Records with scene code

==========

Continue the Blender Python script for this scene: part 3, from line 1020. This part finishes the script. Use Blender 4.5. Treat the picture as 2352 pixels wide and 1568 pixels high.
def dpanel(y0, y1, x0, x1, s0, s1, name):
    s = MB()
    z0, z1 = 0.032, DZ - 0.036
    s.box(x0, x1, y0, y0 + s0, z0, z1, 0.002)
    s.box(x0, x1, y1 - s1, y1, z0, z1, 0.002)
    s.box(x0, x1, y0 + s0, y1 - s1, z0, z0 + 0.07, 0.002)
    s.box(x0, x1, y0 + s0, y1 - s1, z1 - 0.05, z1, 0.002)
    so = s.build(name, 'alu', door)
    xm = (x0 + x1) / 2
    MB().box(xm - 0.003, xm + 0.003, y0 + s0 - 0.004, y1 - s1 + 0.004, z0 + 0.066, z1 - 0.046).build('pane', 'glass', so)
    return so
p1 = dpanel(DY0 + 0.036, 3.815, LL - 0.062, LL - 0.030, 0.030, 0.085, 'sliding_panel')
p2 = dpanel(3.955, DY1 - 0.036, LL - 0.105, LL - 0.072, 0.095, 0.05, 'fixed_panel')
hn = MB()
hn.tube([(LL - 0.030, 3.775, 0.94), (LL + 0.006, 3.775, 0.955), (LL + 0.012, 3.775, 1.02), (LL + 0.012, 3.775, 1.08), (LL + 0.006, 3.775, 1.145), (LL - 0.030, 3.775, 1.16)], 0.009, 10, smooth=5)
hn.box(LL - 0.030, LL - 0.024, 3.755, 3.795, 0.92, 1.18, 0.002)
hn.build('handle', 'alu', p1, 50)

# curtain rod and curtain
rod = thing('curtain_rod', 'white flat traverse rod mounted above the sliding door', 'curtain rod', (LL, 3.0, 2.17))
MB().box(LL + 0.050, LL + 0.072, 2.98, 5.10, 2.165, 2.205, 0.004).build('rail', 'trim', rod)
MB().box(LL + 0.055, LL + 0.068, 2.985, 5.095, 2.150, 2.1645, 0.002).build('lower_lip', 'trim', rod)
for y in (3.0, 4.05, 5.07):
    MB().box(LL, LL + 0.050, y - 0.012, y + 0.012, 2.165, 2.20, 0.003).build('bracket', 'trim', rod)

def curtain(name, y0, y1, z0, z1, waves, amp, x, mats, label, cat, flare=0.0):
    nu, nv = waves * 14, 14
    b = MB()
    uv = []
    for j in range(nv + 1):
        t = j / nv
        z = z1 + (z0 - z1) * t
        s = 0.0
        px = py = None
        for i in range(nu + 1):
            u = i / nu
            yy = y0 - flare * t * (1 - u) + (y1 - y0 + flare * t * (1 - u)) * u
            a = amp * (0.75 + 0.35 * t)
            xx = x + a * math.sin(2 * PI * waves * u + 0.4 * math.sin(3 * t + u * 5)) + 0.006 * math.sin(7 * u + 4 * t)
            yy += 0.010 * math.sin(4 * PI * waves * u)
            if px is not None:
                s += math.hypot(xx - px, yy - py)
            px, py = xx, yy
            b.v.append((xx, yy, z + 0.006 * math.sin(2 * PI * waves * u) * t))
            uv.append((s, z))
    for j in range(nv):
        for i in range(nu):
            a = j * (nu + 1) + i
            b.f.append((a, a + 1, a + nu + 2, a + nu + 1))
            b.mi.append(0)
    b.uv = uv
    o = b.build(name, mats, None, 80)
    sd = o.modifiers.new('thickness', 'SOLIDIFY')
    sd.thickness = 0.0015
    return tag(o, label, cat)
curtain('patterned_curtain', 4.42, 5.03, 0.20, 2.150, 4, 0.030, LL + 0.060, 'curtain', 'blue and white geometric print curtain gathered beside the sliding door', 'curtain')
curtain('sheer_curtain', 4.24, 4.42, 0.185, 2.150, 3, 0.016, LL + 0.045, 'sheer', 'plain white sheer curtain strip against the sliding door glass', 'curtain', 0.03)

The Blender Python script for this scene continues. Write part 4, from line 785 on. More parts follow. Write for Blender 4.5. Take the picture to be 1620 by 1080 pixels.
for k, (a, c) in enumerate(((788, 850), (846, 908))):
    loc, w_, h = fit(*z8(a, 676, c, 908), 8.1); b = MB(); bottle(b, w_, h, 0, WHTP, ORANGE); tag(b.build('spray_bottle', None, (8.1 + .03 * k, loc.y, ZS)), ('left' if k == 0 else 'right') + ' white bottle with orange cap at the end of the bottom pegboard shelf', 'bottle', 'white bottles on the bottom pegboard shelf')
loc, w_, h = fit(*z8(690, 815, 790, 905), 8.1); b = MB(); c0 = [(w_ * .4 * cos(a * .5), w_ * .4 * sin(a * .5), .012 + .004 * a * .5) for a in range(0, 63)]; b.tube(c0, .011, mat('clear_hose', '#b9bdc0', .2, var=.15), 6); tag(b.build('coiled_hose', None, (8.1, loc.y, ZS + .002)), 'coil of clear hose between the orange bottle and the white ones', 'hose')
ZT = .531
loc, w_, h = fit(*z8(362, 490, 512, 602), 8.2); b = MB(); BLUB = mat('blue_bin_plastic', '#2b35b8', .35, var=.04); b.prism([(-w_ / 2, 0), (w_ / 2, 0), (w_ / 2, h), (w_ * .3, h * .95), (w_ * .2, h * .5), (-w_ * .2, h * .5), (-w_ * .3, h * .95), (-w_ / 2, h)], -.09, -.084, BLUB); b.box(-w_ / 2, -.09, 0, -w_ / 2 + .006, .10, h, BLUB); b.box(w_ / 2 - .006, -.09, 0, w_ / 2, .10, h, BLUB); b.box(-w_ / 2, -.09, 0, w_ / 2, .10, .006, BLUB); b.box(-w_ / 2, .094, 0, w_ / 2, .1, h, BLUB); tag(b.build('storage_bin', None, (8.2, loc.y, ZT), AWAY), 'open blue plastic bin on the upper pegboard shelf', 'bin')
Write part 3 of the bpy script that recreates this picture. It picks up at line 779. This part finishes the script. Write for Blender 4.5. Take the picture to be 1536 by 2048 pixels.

==========

▶ [GIVEN PROBLEM]:
Return the entries above exactly, each one complete.

▶ [RESPONSE]:
Continue the Blender Python script for this scene: part 3, from line 1020. This part finishes the script. Use Blender 4.5. Treat the picture as 2352 pixels wide and 1568 pixels high.
def dpanel(y0, y1, x0, x1, s0, s1, name):
    s = MB()
    z0, z1 = 0.032, DZ - 0.036
    s.box(x0, x1, y0, y0 + s0, z0, z1, 0.002)
    s.box(x0, x1, y1 - s1, y1, z0, z1, 0.002)
    s.box(x0, x1, y0 + s0, y1 - s1, z0, z0 + 0.07, 0.002)
    s.box(x0, x1, y0 + s0, y1 - s1, z1 - 0.05, z1, 0.002)
    so = s.build(name, 'alu', door)
    xm = (x0 + x1) / 2
    MB().box(xm - 0.003, xm + 0.003, y0 + s0 - 0.004, y1 - s1 + 0.004, z0 + 0.066, z1 - 0.046).build('pane', 'glass', so)
    return so
p1 = dpanel(DY0 + 0.036, 3.815, LL - 0.062, LL - 0.030, 0.030, 0.085, 'sliding_panel')
p2 = dpanel(3.955, DY1 - 0.036, LL - 0.105, LL - 0.072, 0.095, 0.05, 'fixed_panel')
hn = MB()
hn.tube([(LL - 0.030, 3.775, 0.94), (LL + 0.006, 3.775, 0.955), (LL + 0.012, 3.775, 1.02), (LL + 0.012, 3.775, 1.08), (LL + 0.006, 3.775, 1.145), (LL - 0.030, 3.775, 1.16)], 0.009, 10, smooth=5)
hn.box(LL - 0.030, LL - 0.024, 3.755, 3.795, 0.92, 1.18, 0.002)
hn.build('handle', 'alu', p1, 50)

# curtain rod and curtain
rod = thing('curtain_rod', 'white flat traverse rod mounted above the sliding door', 'curtain rod', (LL, 3.0, 2.17))
MB().box(LL + 0.050, LL + 0.072, 2.98, 5.10, 2.165, 2.205, 0.004).build('rail', 'trim', rod)
MB().box(LL + 0.055, LL + 0.068, 2.985, 5.095, 2.150, 2.1645, 0.002).build('lower_lip', 'trim', rod)
for y in (3.0, 4.05, 5.07):
    MB().box(LL, LL + 0.050, y - 0.012, y + 0.012, 2.165, 2.20, 0.003).build('bracket', 'trim', rod)

def curtain(name, y0, y1, z0, z1, waves, amp, x, mats, label, cat, flare=0.0):
    nu, nv = waves * 14, 14
    b = MB()
    uv = []
    for j in range(nv + 1):
        t = j / nv
        z = z1 + (z0 - z1) * t
        s = 0.0
        px = py = None
        for i in range(nu + 1):
            u = i / nu
            yy = y0 - flare * t * (1 - u) + (y1 - y0 + flare * t * (1 - u)) * u
            a = amp * (0.75 + 0.35 * t)
            xx = x + a * math.sin(2 * PI * waves * u + 0.4 * math.sin(3 * t + u * 5)) + 0.006 * math.sin(7 * u + 4 * t)
            yy += 0.010 * math.sin(4 * PI * waves * u)
            if px is not None:
                s += math.hypot(xx - px, yy - py)
            px, py = xx, yy
            b.v.append((xx, yy, z + 0.006 * math.sin(2 * PI * waves * u) * t))
            uv.append((s, z))
    for j in range(nv):
        for i in range(nu):
            a = j * (nu + 1) + i
            b.f.append((a, a + 1, a + nu + 2, a + nu + 1))
            b.mi.append(0)
    b.uv = uv
    o = b.build(name, mats, None, 80)
    sd = o.modifiers.new('thickness', 'SOLIDIFY')
    sd.thickness = 0.0015
    return tag(o, label, cat)
curtain('patterned_curtain', 4.42, 5.03, 0.20, 2.150, 4, 0.030, LL + 0.060, 'curtain', 'blue and white geometric print curtain gathered beside the sliding door', 'curtain')
curtain('sheer_curtain', 4.24, 4.42, 0.185, 2.150, 3, 0.016, LL + 0.045, 'sheer', 'plain white sheer curtain strip against the sliding door glass', 'curtain', 0.03)

The Blender Python script for this scene continues. Write part 4, from line 785 on. More parts follow. Write for Blender 4.5. Take the picture to be 1620 by 1080 pixels.
for k, (a, c) in enumerate(((788, 850), (846, 908))):
    loc, w_, h = fit(*z8(a, 676, c, 908), 8.1); b = MB(); bottle(b, w_, h, 0, WHTP, ORANGE); tag(b.build('spray_bottle', None, (8.1 + .03 * k, loc.y, ZS)), ('left' if k == 0 else 'right') + ' white bottle with orange cap at the end of the bottom pegboard shelf', 'bottle', 'white bottles on the bottom pegboard shelf')
loc, w_, h = fit(*z8(690, 815, 790, 905), 8.1); b = MB(); c0 = [(w_ * .4 * cos(a * .5), w_ * .4 * sin(a * .5), .012 + .004 * a * .5) for a in range(0, 63)]; b.tube(c0, .011, mat('clear_hose', '#b9bdc0', .2, var=.15), 6); tag(b.build('coiled_hose', None, (8.1, loc.y, ZS + .002)), 'coil of clear hose between the orange bottle and the white ones', 'hose')
ZT = .531
loc, w_, h = fit(*z8(362, 490, 512, 602), 8.2); b = MB(); BLUB = mat('blue_bin_plastic', '#2b35b8', .35, var=.04); b.prism([(-w_ / 2, 0), (w_ / 2, 0), (w_ / 2, h), (w_ * .3, h * .95), (w_ * .2, h * .5), (-w_ * .2, h * .5), (-w_ * .3, h * .95), (-w_ / 2, h)], -.09, -.084, BLUB); b.box(-w_ / 2, -.09, 0, -w_ / 2 + .006, .10, h, BLUB); b.box(w_ / 2 - .006, -.09, 0, w_ / 2, .10, h, BLUB); b.box(-w_ / 2, -.09, 0, w_ / 2, .10, .006, BLUB); b.box(-w_ / 2, .094, 0, w_ / 2, .1, h, BLUB); tag(b.build('storage_bin', None, (8.2, loc.y, ZT), AWAY), 'open blue plastic bin on the upper pegboard shelf', 'bin')
Write part 3 of the bpy script that recreates this picture. It picks up at line 779. This part finishes the script. Write for Blender 4.5. Take the picture to be 1536 by 2048 pixels.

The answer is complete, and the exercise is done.